Material:
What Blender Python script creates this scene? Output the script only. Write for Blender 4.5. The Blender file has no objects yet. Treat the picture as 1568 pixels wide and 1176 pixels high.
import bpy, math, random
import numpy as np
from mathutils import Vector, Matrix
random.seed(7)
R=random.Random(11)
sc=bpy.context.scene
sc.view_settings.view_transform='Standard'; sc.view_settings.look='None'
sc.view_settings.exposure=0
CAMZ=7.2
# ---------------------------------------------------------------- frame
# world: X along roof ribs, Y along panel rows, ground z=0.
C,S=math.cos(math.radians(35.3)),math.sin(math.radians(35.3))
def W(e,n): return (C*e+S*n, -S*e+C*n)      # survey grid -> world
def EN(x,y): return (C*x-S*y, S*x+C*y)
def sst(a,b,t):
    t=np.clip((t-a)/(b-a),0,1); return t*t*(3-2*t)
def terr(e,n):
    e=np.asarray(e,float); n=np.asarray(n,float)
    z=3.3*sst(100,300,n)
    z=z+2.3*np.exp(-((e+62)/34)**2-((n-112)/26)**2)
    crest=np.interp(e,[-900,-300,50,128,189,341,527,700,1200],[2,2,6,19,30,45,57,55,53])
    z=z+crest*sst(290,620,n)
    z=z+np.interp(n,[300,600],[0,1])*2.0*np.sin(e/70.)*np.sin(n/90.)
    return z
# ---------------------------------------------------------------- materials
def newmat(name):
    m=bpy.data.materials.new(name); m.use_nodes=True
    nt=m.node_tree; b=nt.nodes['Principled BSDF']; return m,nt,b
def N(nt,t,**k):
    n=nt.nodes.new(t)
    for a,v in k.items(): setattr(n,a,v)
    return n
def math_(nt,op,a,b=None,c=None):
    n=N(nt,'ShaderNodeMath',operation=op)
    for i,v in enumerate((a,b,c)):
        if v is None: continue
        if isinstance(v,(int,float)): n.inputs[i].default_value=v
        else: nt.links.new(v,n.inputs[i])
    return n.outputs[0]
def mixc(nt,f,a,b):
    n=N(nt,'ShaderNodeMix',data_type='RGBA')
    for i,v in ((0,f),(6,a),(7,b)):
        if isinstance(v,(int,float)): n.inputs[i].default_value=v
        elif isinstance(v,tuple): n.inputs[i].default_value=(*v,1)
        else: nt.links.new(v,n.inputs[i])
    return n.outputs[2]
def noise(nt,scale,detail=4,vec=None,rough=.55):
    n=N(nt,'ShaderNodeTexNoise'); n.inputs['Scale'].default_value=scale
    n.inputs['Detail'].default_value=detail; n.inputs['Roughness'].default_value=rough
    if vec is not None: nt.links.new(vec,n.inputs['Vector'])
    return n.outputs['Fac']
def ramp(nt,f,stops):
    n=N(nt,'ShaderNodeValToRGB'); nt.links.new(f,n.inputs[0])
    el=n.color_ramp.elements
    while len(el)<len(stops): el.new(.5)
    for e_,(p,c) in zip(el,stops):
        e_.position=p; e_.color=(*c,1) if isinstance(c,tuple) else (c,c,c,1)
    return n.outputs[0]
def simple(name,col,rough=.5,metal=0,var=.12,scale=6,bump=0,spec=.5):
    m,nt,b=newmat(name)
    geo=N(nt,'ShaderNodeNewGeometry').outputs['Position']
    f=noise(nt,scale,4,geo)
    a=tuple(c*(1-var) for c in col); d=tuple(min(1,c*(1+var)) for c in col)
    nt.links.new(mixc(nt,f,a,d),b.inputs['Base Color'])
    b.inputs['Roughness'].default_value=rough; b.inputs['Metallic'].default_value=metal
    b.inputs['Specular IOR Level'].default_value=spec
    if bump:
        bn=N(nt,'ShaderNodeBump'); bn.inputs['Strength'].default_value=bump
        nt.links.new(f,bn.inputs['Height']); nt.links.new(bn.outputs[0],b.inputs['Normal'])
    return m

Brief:
Copy each line of the data above that holds "scene".

Output of the task:
What Blender Python script creates this scene? Output the script only. Write for Blender 4.5. The Blender file has no objects yet. Treat the picture as 1568 pixels wide and 1176 pixels high.
sc=bpy.context.scene